Volviendo a nuestro punto de partida, las tierras antioqueñas fueron epicentro de uno de los fenómenos más importantes en la historia del Metal: bandas pioneras de los años ochenta como Parabellum y Reencarnación, las cuales se oponían con su propuesta artística a la violencia desbordada de la ciudad de Medellín, empezaron a experimentar con sonidos igualmente agresivos. El grito fue la manera de romper el silencio de la tragedia. Y en esas nuevas búsquedas estéticas encontraron los elementos sobre los que se asentarían las bases del Black Metal. Mauricio Montoya, Bull Metal, fue un personaje importantísimo en este periodo; en esos años, él comenzó una fecunda correspondencia con grupos europeos que también estaban explorando los sonidos extremos, e introduciendo a la música las tradiciones paganas de la mitología escandinava. El intercambio de grabaciones artesanales estableció un vaso comunicante entre el trópico y el ártico, y generó nuevas formas de experimentación musical. Mientras los metaleros colombianos le deben en gran medida a él la llegada del género al país, bandas legendarias como Mayhem reconocen hoy la influencia esencial de los colombianos.

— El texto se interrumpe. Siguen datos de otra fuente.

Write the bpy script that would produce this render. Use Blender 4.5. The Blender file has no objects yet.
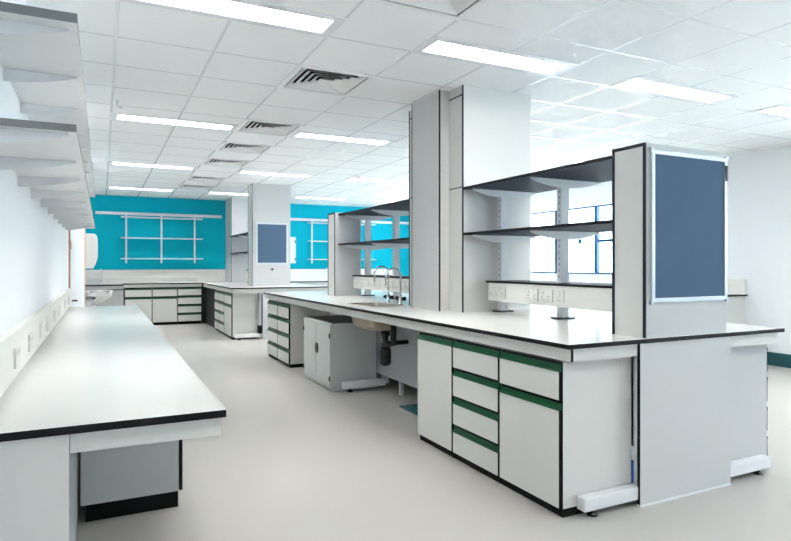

El personaje del que anteriormente hablamos fue también quien trajo a El Carmen de Viboral, el municipio donde vivió sus últimos años, una buena dosis de Metal. Varios de los grupos que hoy vigorizan –como Vitam et Mortem– la escena metalera de El Carmen lo conocieron y aún recibieron la influencia de las principales bandas en las que Mauricio percutió su atronadora batería: Neurosis, Masacre, Typhon. Ese germen se ha multiplicado. El atestado concierto de metal en el Víboral Rock 2017 demostró la acogida multitudinaria del género. Ni los niños, ni sus padres, ni los mechudos, ni los locos, ni el Alcalde se lo perdieron. El grito no está extinto.